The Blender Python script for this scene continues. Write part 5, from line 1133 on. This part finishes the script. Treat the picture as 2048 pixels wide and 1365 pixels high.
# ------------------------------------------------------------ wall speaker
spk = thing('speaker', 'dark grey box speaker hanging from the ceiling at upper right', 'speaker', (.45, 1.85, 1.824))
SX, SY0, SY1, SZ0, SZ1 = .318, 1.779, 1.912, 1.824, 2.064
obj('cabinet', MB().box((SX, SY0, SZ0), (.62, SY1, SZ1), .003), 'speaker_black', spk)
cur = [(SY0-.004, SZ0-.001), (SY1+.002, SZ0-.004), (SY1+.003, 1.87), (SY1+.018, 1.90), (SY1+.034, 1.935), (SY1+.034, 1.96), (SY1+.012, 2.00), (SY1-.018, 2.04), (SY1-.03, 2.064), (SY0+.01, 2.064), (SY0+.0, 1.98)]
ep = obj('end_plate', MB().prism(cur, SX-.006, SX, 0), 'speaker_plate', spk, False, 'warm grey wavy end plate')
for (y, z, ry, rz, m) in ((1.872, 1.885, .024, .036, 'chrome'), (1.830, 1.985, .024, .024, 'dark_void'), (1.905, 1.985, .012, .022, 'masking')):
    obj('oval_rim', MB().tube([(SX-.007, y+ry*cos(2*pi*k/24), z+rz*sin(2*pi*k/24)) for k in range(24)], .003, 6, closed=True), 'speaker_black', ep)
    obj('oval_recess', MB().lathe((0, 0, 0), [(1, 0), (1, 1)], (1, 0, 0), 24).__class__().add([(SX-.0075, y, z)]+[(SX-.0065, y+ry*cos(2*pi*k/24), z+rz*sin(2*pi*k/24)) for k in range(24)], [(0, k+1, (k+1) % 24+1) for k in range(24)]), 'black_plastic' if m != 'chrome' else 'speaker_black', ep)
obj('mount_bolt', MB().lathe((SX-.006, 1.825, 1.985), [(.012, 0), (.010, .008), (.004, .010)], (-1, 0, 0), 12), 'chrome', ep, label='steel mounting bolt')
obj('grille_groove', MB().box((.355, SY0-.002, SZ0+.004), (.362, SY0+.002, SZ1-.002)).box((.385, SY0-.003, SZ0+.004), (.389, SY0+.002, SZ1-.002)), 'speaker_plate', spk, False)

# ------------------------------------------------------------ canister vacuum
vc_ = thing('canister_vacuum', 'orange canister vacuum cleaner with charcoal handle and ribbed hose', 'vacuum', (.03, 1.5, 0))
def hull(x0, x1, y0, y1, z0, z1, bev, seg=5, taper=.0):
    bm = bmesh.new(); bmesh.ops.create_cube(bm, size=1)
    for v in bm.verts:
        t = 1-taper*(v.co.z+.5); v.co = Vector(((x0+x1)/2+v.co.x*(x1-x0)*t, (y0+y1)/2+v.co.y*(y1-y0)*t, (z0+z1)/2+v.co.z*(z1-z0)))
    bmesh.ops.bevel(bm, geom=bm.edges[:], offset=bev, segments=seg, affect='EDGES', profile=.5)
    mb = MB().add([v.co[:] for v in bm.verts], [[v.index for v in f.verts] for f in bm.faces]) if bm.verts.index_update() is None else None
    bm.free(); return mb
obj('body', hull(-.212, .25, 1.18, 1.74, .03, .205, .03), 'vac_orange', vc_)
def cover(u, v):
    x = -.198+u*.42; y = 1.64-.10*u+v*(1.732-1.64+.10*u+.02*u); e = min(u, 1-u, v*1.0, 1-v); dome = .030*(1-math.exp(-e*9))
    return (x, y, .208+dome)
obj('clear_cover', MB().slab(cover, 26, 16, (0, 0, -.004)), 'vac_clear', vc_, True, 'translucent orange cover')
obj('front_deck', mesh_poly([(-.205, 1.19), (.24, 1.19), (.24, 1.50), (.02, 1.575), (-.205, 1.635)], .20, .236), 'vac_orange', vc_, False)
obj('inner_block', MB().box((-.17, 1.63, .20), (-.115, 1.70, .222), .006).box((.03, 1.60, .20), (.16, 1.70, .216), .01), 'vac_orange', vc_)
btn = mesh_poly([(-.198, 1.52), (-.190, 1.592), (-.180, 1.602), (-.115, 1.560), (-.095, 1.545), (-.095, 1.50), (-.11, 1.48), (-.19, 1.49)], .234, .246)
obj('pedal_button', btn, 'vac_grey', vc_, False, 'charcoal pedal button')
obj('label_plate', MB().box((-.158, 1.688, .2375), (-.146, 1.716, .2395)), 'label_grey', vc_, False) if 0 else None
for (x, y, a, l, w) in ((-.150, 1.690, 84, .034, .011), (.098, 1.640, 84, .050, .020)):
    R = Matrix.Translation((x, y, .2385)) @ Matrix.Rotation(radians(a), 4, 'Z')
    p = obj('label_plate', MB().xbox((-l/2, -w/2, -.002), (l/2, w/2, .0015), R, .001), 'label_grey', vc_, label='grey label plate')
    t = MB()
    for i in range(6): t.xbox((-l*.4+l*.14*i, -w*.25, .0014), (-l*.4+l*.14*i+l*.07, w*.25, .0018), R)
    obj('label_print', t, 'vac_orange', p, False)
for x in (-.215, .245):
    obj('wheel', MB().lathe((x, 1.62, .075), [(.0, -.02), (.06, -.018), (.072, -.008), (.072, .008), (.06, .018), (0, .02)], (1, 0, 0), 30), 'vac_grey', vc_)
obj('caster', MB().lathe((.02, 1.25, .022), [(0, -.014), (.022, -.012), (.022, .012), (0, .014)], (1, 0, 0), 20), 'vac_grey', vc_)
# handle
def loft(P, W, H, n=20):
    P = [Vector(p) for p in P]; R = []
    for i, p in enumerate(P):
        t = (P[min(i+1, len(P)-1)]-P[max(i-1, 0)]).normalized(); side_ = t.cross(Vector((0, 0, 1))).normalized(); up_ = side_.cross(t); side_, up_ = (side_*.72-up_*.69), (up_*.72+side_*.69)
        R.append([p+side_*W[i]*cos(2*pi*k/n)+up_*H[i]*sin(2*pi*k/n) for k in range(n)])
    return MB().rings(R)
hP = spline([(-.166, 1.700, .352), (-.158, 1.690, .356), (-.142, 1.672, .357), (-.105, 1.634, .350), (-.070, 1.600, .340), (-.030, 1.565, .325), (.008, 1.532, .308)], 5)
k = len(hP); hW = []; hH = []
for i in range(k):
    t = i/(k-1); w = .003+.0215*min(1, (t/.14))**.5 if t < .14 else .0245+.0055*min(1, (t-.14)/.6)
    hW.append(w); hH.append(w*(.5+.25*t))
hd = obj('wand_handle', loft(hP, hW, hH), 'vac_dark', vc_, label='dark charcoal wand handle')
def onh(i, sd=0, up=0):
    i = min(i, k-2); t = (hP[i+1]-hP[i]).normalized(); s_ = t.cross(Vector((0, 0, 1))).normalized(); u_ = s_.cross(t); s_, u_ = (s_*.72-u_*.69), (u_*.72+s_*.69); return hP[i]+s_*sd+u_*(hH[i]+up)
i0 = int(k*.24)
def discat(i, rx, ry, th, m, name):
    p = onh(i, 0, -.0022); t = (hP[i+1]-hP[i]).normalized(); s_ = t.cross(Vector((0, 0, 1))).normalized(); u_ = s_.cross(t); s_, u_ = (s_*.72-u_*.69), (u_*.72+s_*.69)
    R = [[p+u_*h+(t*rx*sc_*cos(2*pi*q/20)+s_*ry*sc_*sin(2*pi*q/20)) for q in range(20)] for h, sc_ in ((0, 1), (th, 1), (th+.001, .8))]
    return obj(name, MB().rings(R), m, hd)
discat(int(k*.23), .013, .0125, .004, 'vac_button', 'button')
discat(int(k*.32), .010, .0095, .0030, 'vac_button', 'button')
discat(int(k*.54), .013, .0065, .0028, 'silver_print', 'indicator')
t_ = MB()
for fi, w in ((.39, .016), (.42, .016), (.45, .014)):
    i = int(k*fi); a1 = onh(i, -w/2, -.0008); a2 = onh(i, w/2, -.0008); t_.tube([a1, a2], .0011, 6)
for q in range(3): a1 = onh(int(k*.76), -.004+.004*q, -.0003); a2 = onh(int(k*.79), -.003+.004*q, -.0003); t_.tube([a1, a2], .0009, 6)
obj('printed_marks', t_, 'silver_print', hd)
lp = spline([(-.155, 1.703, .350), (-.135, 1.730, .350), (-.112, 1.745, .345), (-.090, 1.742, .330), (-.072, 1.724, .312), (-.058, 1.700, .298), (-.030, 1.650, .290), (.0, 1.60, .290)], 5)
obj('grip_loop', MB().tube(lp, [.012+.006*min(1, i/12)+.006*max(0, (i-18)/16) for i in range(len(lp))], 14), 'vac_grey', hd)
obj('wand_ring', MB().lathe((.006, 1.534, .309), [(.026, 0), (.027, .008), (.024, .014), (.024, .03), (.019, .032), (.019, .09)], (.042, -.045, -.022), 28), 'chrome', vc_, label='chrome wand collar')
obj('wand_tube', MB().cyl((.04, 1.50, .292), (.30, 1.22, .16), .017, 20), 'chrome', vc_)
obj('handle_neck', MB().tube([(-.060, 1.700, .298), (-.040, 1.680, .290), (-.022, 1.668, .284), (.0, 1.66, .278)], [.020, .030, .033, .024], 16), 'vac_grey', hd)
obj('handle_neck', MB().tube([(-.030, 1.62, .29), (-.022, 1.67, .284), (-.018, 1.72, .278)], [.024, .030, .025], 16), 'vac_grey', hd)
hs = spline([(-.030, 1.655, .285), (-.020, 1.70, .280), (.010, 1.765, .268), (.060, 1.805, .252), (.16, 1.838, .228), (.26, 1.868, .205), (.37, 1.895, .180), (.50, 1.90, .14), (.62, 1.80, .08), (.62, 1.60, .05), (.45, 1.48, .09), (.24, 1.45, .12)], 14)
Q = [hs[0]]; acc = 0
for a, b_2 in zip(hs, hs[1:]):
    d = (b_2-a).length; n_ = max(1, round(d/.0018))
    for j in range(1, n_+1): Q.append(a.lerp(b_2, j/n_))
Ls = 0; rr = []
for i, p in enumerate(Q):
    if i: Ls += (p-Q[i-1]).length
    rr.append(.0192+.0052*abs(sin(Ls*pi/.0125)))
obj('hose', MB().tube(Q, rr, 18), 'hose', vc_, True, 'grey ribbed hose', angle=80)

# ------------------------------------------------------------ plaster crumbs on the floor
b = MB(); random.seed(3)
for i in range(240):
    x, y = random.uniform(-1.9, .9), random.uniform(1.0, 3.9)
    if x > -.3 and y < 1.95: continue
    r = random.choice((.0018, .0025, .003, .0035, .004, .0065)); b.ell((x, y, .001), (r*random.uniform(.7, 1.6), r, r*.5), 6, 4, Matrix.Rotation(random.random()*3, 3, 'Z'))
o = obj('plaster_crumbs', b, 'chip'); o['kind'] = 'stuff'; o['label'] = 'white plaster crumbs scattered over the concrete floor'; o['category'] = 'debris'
_ _ _ _
Do this:
Everything from the first line of the material through the line containing "SZ1-.002)), 'speaker_plate', spk, False)" is to be printed exactly; lines after that are to be left out.

The result:
The Blender Python script for this scene continues. Write part 5, from line 1133 on. This part finishes the script. Treat the picture as 2048 pixels wide and 1365 pixels high.
# ------------------------------------------------------------ wall speaker
spk = thing('speaker', 'dark grey box speaker hanging from the ceiling at upper right', 'speaker', (.45, 1.85, 1.824))
SX, SY0, SY1, SZ0, SZ1 = .318, 1.779, 1.912, 1.824, 2.064
obj('cabinet', MB().box((SX, SY0, SZ0), (.62, SY1, SZ1), .003), 'speaker_black', spk)
cur = [(SY0-.004, SZ0-.001), (SY1+.002, SZ0-.004), (SY1+.003, 1.87), (SY1+.018, 1.90), (SY1+.034, 1.935), (SY1+.034, 1.96), (SY1+.012, 2.00), (SY1-.018, 2.04), (SY1-.03, 2.064), (SY0+.01, 2.064), (SY0+.0, 1.98)]
ep = obj('end_plate', MB().prism(cur, SX-.006, SX, 0), 'speaker_plate', spk, False, 'warm grey wavy end plate')
for (y, z, ry, rz, m) in ((1.872, 1.885, .024, .036, 'chrome'), (1.830, 1.985, .024, .024, 'dark_void'), (1.905, 1.985, .012, .022, 'masking')):
    obj('oval_rim', MB().tube([(SX-.007, y+ry*cos(2*pi*k/24), z+rz*sin(2*pi*k/24)) for k in range(24)], .003, 6, closed=True), 'speaker_black', ep)
    obj('oval_recess', MB().lathe((0, 0, 0), [(1, 0), (1, 1)], (1, 0, 0), 24).__class__().add([(SX-.0075, y, z)]+[(SX-.0065, y+ry*cos(2*pi*k/24), z+rz*sin(2*pi*k/24)) for k in range(24)], [(0, k+1, (k+1) % 24+1) for k in range(24)]), 'black_plastic' if m != 'chrome' else 'speaker_black', ep)
obj('mount_bolt', MB().lathe((SX-.006, 1.825, 1.985), [(.012, 0), (.010, .008), (.004, .010)], (-1, 0, 0), 12), 'chrome', ep, label='steel mounting bolt')
obj('grille_groove', MB().box((.355, SY0-.002, SZ0+.004), (.362, SY0+.002, SZ1-.002)).box((.385, SY0-.003, SZ0+.004), (.389, SY0+.002, SZ1-.002)), 'speaker_plate', spk, False)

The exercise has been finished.